In an oriented graph $\vec{G}$, the inversion of a subset $X$ of vertices consists in reversing the orientation of all arcs with both endvertices in $X$. The inversion graph of a labelled graph $G$, denoted by ${\mathcal{I}}(G)$, is the graph whose vertices are the labelled orientations of $G$ in which two labelled orientations $\vec{G}_1$ and $\vec{G}_2$ of $G$ are adjacent if and only if there is an inversion $X$ transforming $\vec{G}_1$ into $\vec{G}_2$. In this paper, we study the inversion diameter of a graph which is the diameter of its inversion graph denoted by $diam(\mathcal{I}(G))$. We show that the inversion diameter is tied to the star chromatic number, the acyclic chromatic number and the oriented chromatic number. Thus a graph class has bounded inversion diameter if and only if it also has bounded star chromatic number, acyclic chromatic number and oriented chromatic number. We give some upper bounds on the inversion diameter of a graph $G$ contained in one of the following graph classes: planar graphs ($diam(\mathcal{I}(G)) \leq 12$), planar graphs of girth 8 ($diam(\mathcal{I}(G)) \leq 3$), graphs with maximum degree $\Delta$ ($diam(\mathcal{I}(G)) \leq 2\Delta -1$), graphs with treewidth at mots $t$ ($diam(\mathcal{I}(G)) \leq 2t$). We also show that determining the inversion diameter of a given graph is NP-hard.

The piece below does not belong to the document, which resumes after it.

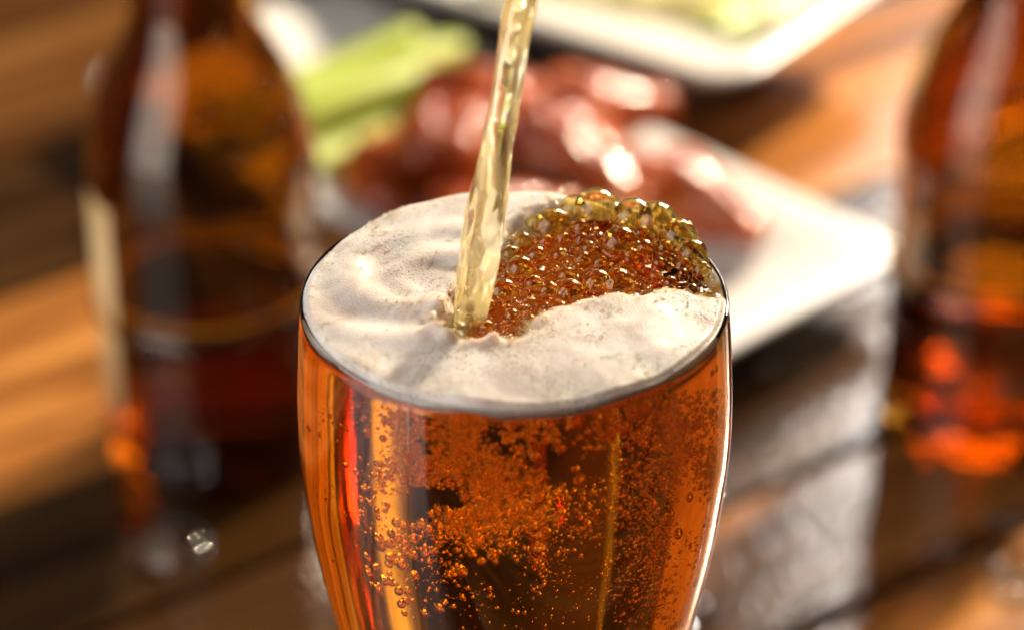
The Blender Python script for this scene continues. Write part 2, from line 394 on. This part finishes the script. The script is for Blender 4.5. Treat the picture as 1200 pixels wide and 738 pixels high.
A, Rr = np.meshgrid(np.linspace(0, 2 * np.pi, na, endpoint=False), rad)
P = np.stack([(Rr * np.cos(A)).ravel(), (Rr * np.sin(A)).ravel()], 1)
zt = foam_top(P)
sd = sdist(P, region) + 0.0017 * nz(P, 170, 2.2) + 0.0004 * nz(P, 420, 7.2)
m = sst(-0.0022, 0.0052, sd)                     # 0 in the open region, 1 on solid foam
zlow = LIQ_Z - 0.0018
ridge = 0.0005 * np.exp(-((sd - 0.0025) / 0.0016) ** 2) * (0.6 + 0.8 * nz(P, 260, 4.4))
z_top = zlow + (zt + ridge - zlow) * m ** 0.75
zb = np.minimum(z_top - 0.0002, LIQ_Z - 0.0004 - 0.0004 * (0.5 + nz(P, 150, 8.8)))
# the foam's lower edge seen through the wall, with drips
th = np.arctan2(P[:, 1], P[:, 0])
edge = sst(0.90, 1.0, np.hypot(P[:, 0], P[:, 1]) / RI)
zb -= edge * (0.0002 + 0.0012 * np.exp(-((th + 1.62) / 0.14) ** 2) + 0.0005 * np.sin(th * 9 + 1))
n = len(P); VT = np.c_[P, z_top]; VB = np.c_[P, zb]
Vv = np.r_[VT, VB, [[0, 0, foam_top(np.zeros((1, 2)) + 1e-6)[0]], [0, 0, LIQ_Z - 0.002]]]
i = np.arange(nr - 1)[:, None] * na; j = np.arange(na)[None, :]; j2 = (j + 1) % na
q = np.stack([i + j, i + na + j, i + na + j2, i + j2], -1).reshape(-1, 4)
# drop the quads well inside the open region
keep = (m[q].max(1) > 0.02)
qt = q[keep]; qb = q[keep][:, ::-1] + n
rim_q = np.stack([(nr - 1) * na + j[0], (nr - 1) * na + n + j[0], (nr - 1) * na + n + j2[0], (nr - 1) * na + j2[0]], -1)
from collections import Counter
def boundary(Q):
    e = Counter()
    for f in Q:
        for a_, b_ in zip(f, np.roll(f, -1)): e[(int(a_), int(b_))] += 1
    return [(a_, b_) for (a_, b_) in e if (b_, a_) not in e]
bd = boundary(qt)
sideq = np.array([(b_, a_, a_ + n, b_ + n) for a_, b_ in bd])
fm = np_mesh('foam', Vv, np.r_[qt, qb, sideq])
thin = np.exp(-np.maximum(sd - 0.001, 0) / 0.0030) * (P[:, 1] < region[:, 1].mean() + 0.004)
ta = fm.attributes.new('thin', 'FLOAT', 'POINT'); ta.data.foreach_set('value', np.r_[thin, thin, 0, 0].astype(np.float32)[:len(fm.vertices)])
fix_normals(fm)
foam = link('foam', fm, M_foam, beer)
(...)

翻译：在定向图 $\vec{G}$ 中，顶点子集 $X$ 的反转操作是指反转所有两端点均属于 $X$ 的弧的方向。对于标号图 $G$，其反转图记作 ${\mathcal{I}}(G)$，其顶点为 $G$ 的所有标号定向，其中两个标号定向 $\vec{G}_1$ 和 $\vec{G}_2$ 相邻当且仅当存在一个反转 $X$ 能将 $\vec{G}_1$ 转换为 $\vec{G}_2$。本文研究图的**反转直径**，即其反转图的直径，记作 $diam(\mathcal{I}(G))$。我们证明反转直径与星色数、无环色数以及定向色数密切相关。因此，图类具有有界反转直径当且仅当其星色数、无环色数和定向色数均有界。我们给出了属于以下图类的图 $G$ 的反转直径的上界：平面图（$diam(\mathcal{I}(G)) \leq 12$）、围长为8的平面图（$diam(\mathcal{I}(G)) \leq 3$）、最大度为 $\Delta$ 的图（$diam(\mathcal{I}(G)) \leq 2\Delta -1$）、树宽至多为 $t$ 的图（$diam(\mathcal{I}(G)) \leq 2t$）。同时，我们还证明确定给定图的反转直径是 NP-难的。